In perception-driven markets, minor geopolitical tremors or media-fueled speculation can trigger outsized impacts on currency valuation. In contrast, a fundamentals-driven system — grounded in trade data, productivity, and real economic indicators — offers a far more resilient ecosystem. Introducing a local or regional trade currency, he contended, could insulate economies from such volatility. It would discourage speculative behavior, foster pricing stability, and allow exporters and importers to focus on real metrics rather than exchange-rate roulette.

The Outcome: Policy Inspired by Perspective It was this grounded logic, delivered without fanfare but rich in substance, that found resonance among policymakers in attendance. Mr. Arora’s words sparked conversations not just within diplomatic circles but also within ministries and trade bodies. In the months that followed, the governments of India and the UAE formally signed an MoU to explore and promote local currency usage in cross-border trade — a move widely seen as a step toward de-dollarizing bilateral commerce.
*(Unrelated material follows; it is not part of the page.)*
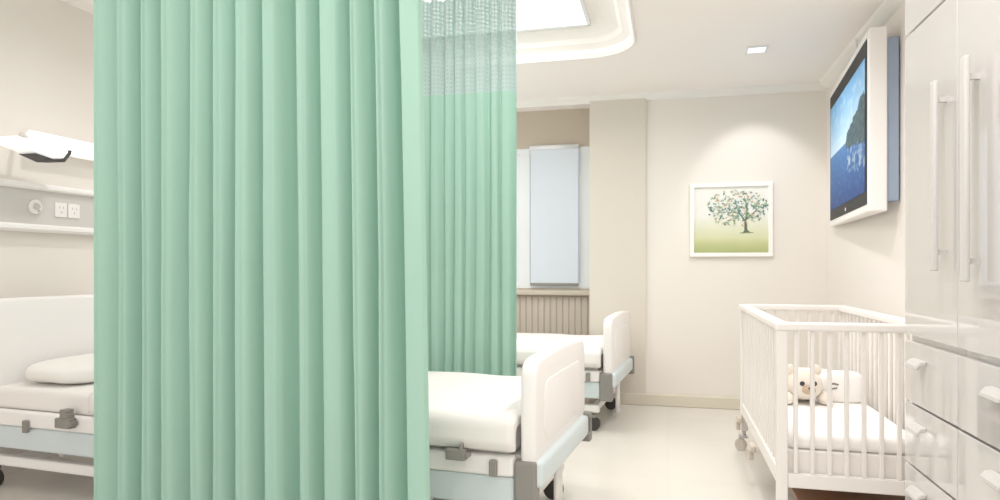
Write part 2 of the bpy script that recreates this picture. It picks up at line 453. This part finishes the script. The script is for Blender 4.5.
# ------------------------------------------------------------------ beds
L, W = 3.08, 0.96
BR = math.radians(-4.7)
def make_bed(loc, label):
    t = thing('hospital_bed', label, 'bed', loc, BR, 'hospital beds along the left wall')
    # foot end board
    def board(x0, x1, z0, zt, name, dip=.012, inset=True):
        P = []
        r = .075
        P += [(0.0, z0), (W, z0)]
        for i in range(9):
            a = math.radians(90 * i / 8); P.append((W - r + r * math.cos(a), zt - dip - r + r * math.sin(a)))
        for i in range(1, 8):
            u = i / 8; y = W - r - u * (W - 2 * r); P.append((y, zt - dip + dip * math.sin(PI * u)))
        for i in range(9):
            a = math.radians(90 + 90 * i / 8); P.append((r + r * math.cos(a), zt - dip - r + r * math.sin(a)))
        bm = N(); prism(bm, P, x0, x1, .018, 'x', 3)
        fb = obj(name, bm, M_white, t, True)
        if not inset: return fb
        bm = N()
        Q = rrect(.13, W - .13, z0 + .06, zt - .11, .07, 6)
        sx = x1 if x1 > -.5 else x1
        prism(bm, Q, sx - .004, sx + .004, .003, 'x', 2)
        obj('inset_panel', bm, M_white, fb, True)
        return fb
    board(-.066, 0.0, .425, .85, 'footboard')
    board(-L, -L + .06, .42, 1.035, 'headboard', .0, False)
    # bumper at the foot with grey guards
    bm = N(); box(bm, -.055, .028, .0, W - .04, .335, .44, .018, 3); bp = obj('foot_bumper', bm, M_blue, t, True)
    bm = N(); box(bm, -.088, .004, -.016, .05, .235, .44, .012, 2); obj('corner_guard', bm, M_grey, bp)
    bm = N()
    box(bm, -.06, .034, W - .045, W + .012, .425, .45, .006); box(bm, -.02, .034, W - .01, W + .012, .33, .44, .006); box(bm, -.03, .036, W - .05, W + .014, .30, .345, .008)
    obj('corner_bracket', bm, M_grey, bp)
    # deck and side frames
    bm = N(); box(bm, -L + .06, -.07, .05, W - .05, .40, .445, .004); obj('deck', bm, M_white, t)
    for y0, y1 in ((0.0, .035), (W - .035, W)):
        bm = N(); box(bm, -L + .05, -.09, y0, y1, .25, .37, .012, 2); obj('side_panel', bm, M_blue, t)
        bm = N(); box(bm, -L + .05, -.09, y0 - .012 if y0 == 0 else y0, y1 if y0 == 0 else y1 + .012, .372, .455, .014, 3)
        sr = obj('side_rail', bm, M_white, t)
        s = -1 if y0 == 0 else 1
        ye = y0 - .012 if y0 == 0 else y1 + .012
        for (xc, zz, ww, hh) in ((-.32, .455, .085, .046), (-2.43, .425, .10, .05)):
            bm = N()
            ya, yb = sorted((ye, ye + s * .045))
            box(bm, xc - ww / 2, xc + ww / 2, ya, yb, zz - hh / 2, zz + hh / 2, .006)
            box(bm, xc + ww * .2, xc + ww * .36, ya, yb, zz + hh * .3, zz + hh, .004)
            box(bm, xc + ww * .48, xc + ww * .66, ya, yb - .006, zz - hh * .2, zz + hh * .25, .004)
            if xc < -1: box(bm, xc - ww * .15, xc + ww * .3, ya, yb, zz + hh * .5, zz + hh * 1.4, .004)
            obj('latch', bm, M_grey, sr)
        for (xc, zz) in ((-.17, .405), (-2.72, .38)):
            bm = N(); ya, yb = sorted((ye, ye + s * .022)); box(bm, xc - .016, xc + .016, ya, yb, zz - .03, zz + .035, .005); obj('clip', bm, M_grey, sr)
    bm = N(); box(bm, -L + .064, -.10, .02, W - .02, .447, .57, .035, 4); obj('mattress', bm, M_linen, t, True)
    # lower chassis
    bm = N()
    for y in (.06, W - .06): box(bm, -L + .01, -.10, y - .022, y + .022, .14, .195, .01)
    for x in (-L + .16, -1.5, -.14): box(bm, x - .025, x + .025, .06, W - .06, .145, .19, .008)
    obj('base_frame', bm, M_white, t)
    for x in (-L + .35, -.55):
        for y in (.2, W - .2):
            bm = N(); box(bm, x - .02, x + .02, y - .02, y + .02, .17, .41, .006); obj('leg', bm, M_white, t)
    bm = N()
    for y in (.30, .36): cyl(bm, (-.04, y + .2, .05), (-.04, y + .2, .34), .014, seg=10)
    cyl(bm, (-.04, .5, .07), (-.04, .56, .07), .014, seg=10)
    obj('foot_strut', bm, M_white, t)
    for x in (-L - .04, -.17):
        for y in (.08, W - .08):
            bm = N(); cyl(bm, (x, y, .10), (x, y, .15), .014, seg=10); box(bm, x - .02, x + .045, y - .028, y + .028, .098, .118, .006)
            c = obj('castor_fork', bm, M_grey, t)
            bm = N()
            for s in (-.022, .006): cyl(bm, (x + .02, y + s, .05), (x + .02, y + s + .016, .05), .05, seg=20)
            obj('castor_wheel', bm, M_dark, c)
    return t

bed1 = make_bed((-.501, 2.616, 0), 'white hospital bed nearest the camera, partly hidden by the front green curtain')
bed2 = dup(bed1, (-.392, 4.951, 0), BR, 'white hospital bed farther back, by the window recess and back wall')

def duvet(loc, label):
    bm = N(); x0, x1 = -2.28, -.08; nx = 60
    prof = []
    zt, zi = .622, .572
    def loop(y0, y1, zb, zt, r, n=7):
        P = [(y0, zb), (y0, (zb + zt - r) / 2)]
        for i in range(n): a = math.radians(180 - 90 * i / (n - 1)); P.append((y0 + r + r * math.cos(a), zt - r + r * math.sin(a)))
        for i in range(1, 8): P.append((y0 + r + (y1 - y0 - 2 * r) * i / 8, zt))
        for i in range(n): a = math.radians(90 - 90 * i / (n - 1)); P.append((y1 - r + r * math.cos(a), zt - r + r * math.sin(a)))
        return P + [(y1, (zb + zt - r) / 2), (y1, zb)]
    O = loop(-.036, W + .036, .482, zt, .06); I = loop(-.012, W + .012, .482, zi, .03)
    rings = []
    for k in range(nx + 1):
        x = x0 + (x1 - x0) * k / nx
        e = min(1, (x1 - x) / .05, (x - x0) / .05); e = max(0, e) ** .5
        sag = .02 * max(0, (-.4 - x) / 1.9)
        R = []
        for (y, z) in O:
            n = noise.noise(Vector((x * 3.2, y * 4.5, z * 2))) * .012
            up = max(0, min(1, (z - .482) / .13))
            zz = z + (n - sag * 1.0) * up
            zz = zi + .01 + (zz - zi - .01) * (.55 + .45 * e) if zz > zi else zz
            yy = y + (noise.noise(Vector((x * 5, z * 6, 3 if y > .5 else 8))) * .008) * (1 - up * .6)
            R.append(bm.verts.new((x, yy, zz)))
        for (y, z) in I[::-1]: R.append(bm.verts.new((x, y, z)))
        rings.append(R)
    m = len(rings[0])
    for k in range(nx):
        for i in range(m):
            j = (i + 1) % m
            f = bm.faces.new((rings[k][i], rings[k][j], rings[k + 1][j], rings[k + 1][i])); f.smooth = True
    n = len(O)
    for R in (rings[0], rings[-1]):
        for i in range(n - 1): bm.faces.new((R[i], R[i + 1], R[m - 2 - i], R[m - 1 - i]))
    o = obj('duvet', bm, M_linen); o.location = loc; o.rotation_euler = (0, 0, BR)
    return tag(o, label, 'duvet', 'white duvets on the hospital beds')
d1 = duvet((-.501, 2.616, 0), 'thick white duvet on the near bed, behind the front curtain')
d2 = d1.copy(); COL.objects.link(d2); d2.location = (-.392, 4.951, 0); d2['label'] = 'thick white duvet on the farther bed by the window'
bm = N(); soft(bm, (0, 0, .062), (.23, .42, .062), .5, 36, 18, amp=.05)
pl = obj('pillow', bm, M_linen); pl.rotation_euler = (0, 0, BR)
def bedpt(loc, x, y, z):
    c, s = math.cos(BR), math.sin(BR); return (loc[0] + x * c - y * s, loc[1] + x * s + y * c, z)
pl.location = bedpt((-.501, 2.616), -2.74, W / 2, .568)
tag(pl, 'white pillow lying at the head of the near bed, left of the curtain', 'pillow')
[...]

A Visionary Beyond Valuations While the world often celebrates entrepreneurs for unicorn valuations and aggressive growth stories, it is rare to encounter a business leader whose humility, clarity of thought, and long-term vision shape international economic policy. Mr. Jagjiv Kumar Arora is one such rare force — a grounded visionary whose voice rose above the din and became a catalyst for change. His repeated advocacy for currency stability, fairer trade frameworks, and practical reforms now echoes across policy corridors from Dubai to Delhi and perhaps, even within BRICS, as the world reimagines what fair global trade could look like.